What the exercise asks:
Please print all of the material below, word for word.

Information shown:
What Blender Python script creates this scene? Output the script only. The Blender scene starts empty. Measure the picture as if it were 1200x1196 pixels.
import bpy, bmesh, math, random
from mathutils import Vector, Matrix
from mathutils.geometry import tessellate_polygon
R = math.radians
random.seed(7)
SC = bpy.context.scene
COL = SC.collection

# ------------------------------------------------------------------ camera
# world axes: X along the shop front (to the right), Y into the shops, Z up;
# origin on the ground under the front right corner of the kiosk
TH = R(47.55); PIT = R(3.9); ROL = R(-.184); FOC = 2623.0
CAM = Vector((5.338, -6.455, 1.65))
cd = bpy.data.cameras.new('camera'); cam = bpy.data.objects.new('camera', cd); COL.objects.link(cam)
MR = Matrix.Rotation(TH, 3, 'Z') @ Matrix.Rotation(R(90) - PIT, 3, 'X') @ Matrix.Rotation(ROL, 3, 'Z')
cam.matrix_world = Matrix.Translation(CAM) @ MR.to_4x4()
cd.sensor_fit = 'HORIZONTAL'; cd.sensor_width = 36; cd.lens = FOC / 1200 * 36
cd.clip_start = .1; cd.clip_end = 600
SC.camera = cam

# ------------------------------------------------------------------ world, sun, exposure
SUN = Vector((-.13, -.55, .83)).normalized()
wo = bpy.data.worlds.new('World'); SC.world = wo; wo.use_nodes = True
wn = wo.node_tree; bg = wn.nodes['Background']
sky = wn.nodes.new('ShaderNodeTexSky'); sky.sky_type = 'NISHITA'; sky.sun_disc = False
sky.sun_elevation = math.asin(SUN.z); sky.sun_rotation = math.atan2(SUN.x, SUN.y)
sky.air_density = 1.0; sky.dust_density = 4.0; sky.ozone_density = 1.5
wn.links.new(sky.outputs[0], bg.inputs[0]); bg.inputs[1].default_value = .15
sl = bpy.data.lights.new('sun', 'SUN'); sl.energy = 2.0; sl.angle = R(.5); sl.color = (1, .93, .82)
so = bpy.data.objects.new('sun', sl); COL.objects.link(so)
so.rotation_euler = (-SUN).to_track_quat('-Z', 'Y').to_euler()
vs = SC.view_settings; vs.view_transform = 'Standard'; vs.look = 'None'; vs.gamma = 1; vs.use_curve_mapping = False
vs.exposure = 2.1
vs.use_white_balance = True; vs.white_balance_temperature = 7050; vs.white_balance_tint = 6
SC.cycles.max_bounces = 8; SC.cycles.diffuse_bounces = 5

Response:
What Blender Python script creates this scene? Output the script only. The Blender scene starts empty. Measure the picture as if it were 1200x1196 pixels.
import bpy, bmesh, math, random
from mathutils import Vector, Matrix
from mathutils.geometry import tessellate_polygon
R = math.radians
random.seed(7)
SC = bpy.context.scene
COL = SC.collection

# ------------------------------------------------------------------ camera
# world axes: X along the shop front (to the right), Y into the shops, Z up;
# origin on the ground under the front right corner of the kiosk
TH = R(47.55); PIT = R(3.9); ROL = R(-.184); FOC = 2623.0
CAM = Vector((5.338, -6.455, 1.65))
cd = bpy.data.cameras.new('camera'); cam = bpy.data.objects.new('camera', cd); COL.objects.link(cam)
MR = Matrix.Rotation(TH, 3, 'Z') @ Matrix.Rotation(R(90) - PIT, 3, 'X') @ Matrix.Rotation(ROL, 3, 'Z')
cam.matrix_world = Matrix.Translation(CAM) @ MR.to_4x4()
cd.sensor_fit = 'HORIZONTAL'; cd.sensor_width = 36; cd.lens = FOC / 1200 * 36
cd.clip_start = .1; cd.clip_end = 600
SC.camera = cam

# ------------------------------------------------------------------ world, sun, exposure
SUN = Vector((-.13, -.55, .83)).normalized()
wo = bpy.data.worlds.new('World'); SC.world = wo; wo.use_nodes = True
wn = wo.node_tree; bg = wn.nodes['Background']
sky = wn.nodes.new('ShaderNodeTexSky'); sky.sky_type = 'NISHITA'; sky.sun_disc = False
sky.sun_elevation = math.asin(SUN.z); sky.sun_rotation = math.atan2(SUN.x, SUN.y)
sky.air_density = 1.0; sky.dust_density = 4.0; sky.ozone_density = 1.5
wn.links.new(sky.outputs[0], bg.inputs[0]); bg.inputs[1].default_value = .15
sl = bpy.data.lights.new('sun', 'SUN'); sl.energy = 2.0; sl.angle = R(.5); sl.color = (1, .93, .82)
so = bpy.data.objects.new('sun', sl); COL.objects.link(so)
so.rotation_euler = (-SUN).to_track_quat('-Z', 'Y').to_euler()
vs = SC.view_settings; vs.view_transform = 'Standard'; vs.look = 'None'; vs.gamma = 1; vs.use_curve_mapping = False
vs.exposure = 2.1
vs.use_white_balance = True; vs.white_balance_temperature = 7050; vs.white_balance_tint = 6
SC.cycles.max_bounces = 8; SC.cycles.diffuse_bounces = 5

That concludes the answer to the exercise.